**** Provided material ****

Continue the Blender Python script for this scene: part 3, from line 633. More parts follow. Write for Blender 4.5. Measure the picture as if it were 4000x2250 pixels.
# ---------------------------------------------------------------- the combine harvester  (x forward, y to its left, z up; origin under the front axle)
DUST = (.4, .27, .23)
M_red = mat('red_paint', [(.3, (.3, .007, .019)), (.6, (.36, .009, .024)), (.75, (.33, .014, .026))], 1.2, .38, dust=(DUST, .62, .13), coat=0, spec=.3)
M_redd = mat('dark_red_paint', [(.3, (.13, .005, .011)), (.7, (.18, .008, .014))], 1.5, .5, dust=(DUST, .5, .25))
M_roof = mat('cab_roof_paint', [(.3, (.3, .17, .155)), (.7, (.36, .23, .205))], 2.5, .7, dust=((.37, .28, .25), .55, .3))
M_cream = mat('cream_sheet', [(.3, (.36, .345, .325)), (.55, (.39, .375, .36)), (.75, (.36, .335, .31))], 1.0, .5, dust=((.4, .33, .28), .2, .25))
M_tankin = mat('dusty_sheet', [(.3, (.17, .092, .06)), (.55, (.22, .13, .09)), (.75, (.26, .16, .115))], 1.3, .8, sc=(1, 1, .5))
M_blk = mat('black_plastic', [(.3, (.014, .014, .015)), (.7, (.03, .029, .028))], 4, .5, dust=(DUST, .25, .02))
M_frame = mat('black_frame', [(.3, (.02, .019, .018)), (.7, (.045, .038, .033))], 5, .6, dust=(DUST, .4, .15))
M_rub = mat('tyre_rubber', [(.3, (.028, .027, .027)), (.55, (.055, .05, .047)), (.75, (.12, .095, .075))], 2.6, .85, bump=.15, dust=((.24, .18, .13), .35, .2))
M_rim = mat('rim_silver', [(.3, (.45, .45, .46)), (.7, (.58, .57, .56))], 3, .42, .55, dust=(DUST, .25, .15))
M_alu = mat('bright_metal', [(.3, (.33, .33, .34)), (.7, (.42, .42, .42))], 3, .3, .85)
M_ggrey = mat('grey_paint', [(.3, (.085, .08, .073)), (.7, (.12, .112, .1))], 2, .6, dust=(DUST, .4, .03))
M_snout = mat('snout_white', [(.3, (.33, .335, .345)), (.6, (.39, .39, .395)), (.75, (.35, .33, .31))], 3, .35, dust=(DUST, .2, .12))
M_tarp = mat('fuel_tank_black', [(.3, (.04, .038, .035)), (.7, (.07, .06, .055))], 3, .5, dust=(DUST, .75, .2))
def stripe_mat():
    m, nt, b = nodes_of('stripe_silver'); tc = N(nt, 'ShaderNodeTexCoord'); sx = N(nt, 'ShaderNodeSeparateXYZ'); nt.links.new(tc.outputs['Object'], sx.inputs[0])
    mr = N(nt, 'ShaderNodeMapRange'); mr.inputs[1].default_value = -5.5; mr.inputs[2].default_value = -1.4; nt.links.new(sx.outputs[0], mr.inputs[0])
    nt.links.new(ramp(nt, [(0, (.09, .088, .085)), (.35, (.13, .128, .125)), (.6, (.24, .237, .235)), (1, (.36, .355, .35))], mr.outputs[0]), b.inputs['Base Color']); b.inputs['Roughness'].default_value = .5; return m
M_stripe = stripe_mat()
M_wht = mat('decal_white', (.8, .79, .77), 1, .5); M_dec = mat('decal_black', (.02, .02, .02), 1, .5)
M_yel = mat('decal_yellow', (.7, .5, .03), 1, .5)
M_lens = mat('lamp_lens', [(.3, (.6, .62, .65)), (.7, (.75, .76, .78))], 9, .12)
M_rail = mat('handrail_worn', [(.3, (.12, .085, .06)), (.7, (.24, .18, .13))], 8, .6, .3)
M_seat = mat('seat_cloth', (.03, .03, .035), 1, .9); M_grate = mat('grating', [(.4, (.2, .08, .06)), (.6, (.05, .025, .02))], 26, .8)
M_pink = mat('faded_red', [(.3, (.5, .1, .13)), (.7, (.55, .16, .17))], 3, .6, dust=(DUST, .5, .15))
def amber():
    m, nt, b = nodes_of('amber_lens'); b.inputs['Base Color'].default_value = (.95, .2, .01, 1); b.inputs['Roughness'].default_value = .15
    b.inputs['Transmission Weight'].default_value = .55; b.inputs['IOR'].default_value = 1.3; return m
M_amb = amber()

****

▶ [Work to complete]: Transcribe all of the material exactly. Omit nothing.

▶ [Written reply]:
Continue the Blender Python script for this scene: part 3, from line 633. More parts follow. Write for Blender 4.5. Measure the picture as if it were 4000x2250 pixels.
# ---------------------------------------------------------------- the combine harvester  (x forward, y to its left, z up; origin under the front axle)
DUST = (.4, .27, .23)
M_red = mat('red_paint', [(.3, (.3, .007, .019)), (.6, (.36, .009, .024)), (.75, (.33, .014, .026))], 1.2, .38, dust=(DUST, .62, .13), coat=0, spec=.3)
M_redd = mat('dark_red_paint', [(.3, (.13, .005, .011)), (.7, (.18, .008, .014))], 1.5, .5, dust=(DUST, .5, .25))
M_roof = mat('cab_roof_paint', [(.3, (.3, .17, .155)), (.7, (.36, .23, .205))], 2.5, .7, dust=((.37, .28, .25), .55, .3))
M_cream = mat('cream_sheet', [(.3, (.36, .345, .325)), (.55, (.39, .375, .36)), (.75, (.36, .335, .31))], 1.0, .5, dust=((.4, .33, .28), .2, .25))
M_tankin = mat('dusty_sheet', [(.3, (.17, .092, .06)), (.55, (.22, .13, .09)), (.75, (.26, .16, .115))], 1.3, .8, sc=(1, 1, .5))
M_blk = mat('black_plastic', [(.3, (.014, .014, .015)), (.7, (.03, .029, .028))], 4, .5, dust=(DUST, .25, .02))
M_frame = mat('black_frame', [(.3, (.02, .019, .018)), (.7, (.045, .038, .033))], 5, .6, dust=(DUST, .4, .15))
M_rub = mat('tyre_rubber', [(.3, (.028, .027, .027)), (.55, (.055, .05, .047)), (.75, (.12, .095, .075))], 2.6, .85, bump=.15, dust=((.24, .18, .13), .35, .2))
M_rim = mat('rim_silver', [(.3, (.45, .45, .46)), (.7, (.58, .57, .56))], 3, .42, .55, dust=(DUST, .25, .15))
M_alu = mat('bright_metal', [(.3, (.33, .33, .34)), (.7, (.42, .42, .42))], 3, .3, .85)
M_ggrey = mat('grey_paint', [(.3, (.085, .08, .073)), (.7, (.12, .112, .1))], 2, .6, dust=(DUST, .4, .03))
M_snout = mat('snout_white', [(.3, (.33, .335, .345)), (.6, (.39, .39, .395)), (.75, (.35, .33, .31))], 3, .35, dust=(DUST, .2, .12))
M_tarp = mat('fuel_tank_black', [(.3, (.04, .038, .035)), (.7, (.07, .06, .055))], 3, .5, dust=(DUST, .75, .2))
def stripe_mat():
    m, nt, b = nodes_of('stripe_silver'); tc = N(nt, 'ShaderNodeTexCoord'); sx = N(nt, 'ShaderNodeSeparateXYZ'); nt.links.new(tc.outputs['Object'], sx.inputs[0])
    mr = N(nt, 'ShaderNodeMapRange'); mr.inputs[1].default_value = -5.5; mr.inputs[2].default_value = -1.4; nt.links.new(sx.outputs[0], mr.inputs[0])
    nt.links.new(ramp(nt, [(0, (.09, .088, .085)), (.35, (.13, .128, .125)), (.6, (.24, .237, .235)), (1, (.36, .355, .35))], mr.outputs[0]), b.inputs['Base Color']); b.inputs['Roughness'].default_value = .5; return m
M_stripe = stripe_mat()
M_wht = mat('decal_white', (.8, .79, .77), 1, .5); M_dec = mat('decal_black', (.02, .02, .02), 1, .5)
M_yel = mat('decal_yellow', (.7, .5, .03), 1, .5)
M_lens = mat('lamp_lens', [(.3, (.6, .62, .65)), (.7, (.75, .76, .78))], 9, .12)
M_rail = mat('handrail_worn', [(.3, (.12, .085, .06)), (.7, (.24, .18, .13))], 8, .6, .3)
M_seat = mat('seat_cloth', (.03, .03, .035), 1, .9); M_grate = mat('grating', [(.4, (.2, .08, .06)), (.6, (.05, .025, .02))], 26, .8)
M_pink = mat('faded_red', [(.3, (.5, .1, .13)), (.7, (.55, .16, .17))], 3, .6, dust=(DUST, .5, .15))
def amber():
    m, nt, b = nodes_of('amber_lens'); b.inputs['Base Color'].default_value = (.95, .2, .01, 1); b.inputs['Roughness'].default_value = .15
    b.inputs['Transmission Weight'].default_value = .55; b.inputs['IOR'].default_value = 1.3; return m
M_amb = amber()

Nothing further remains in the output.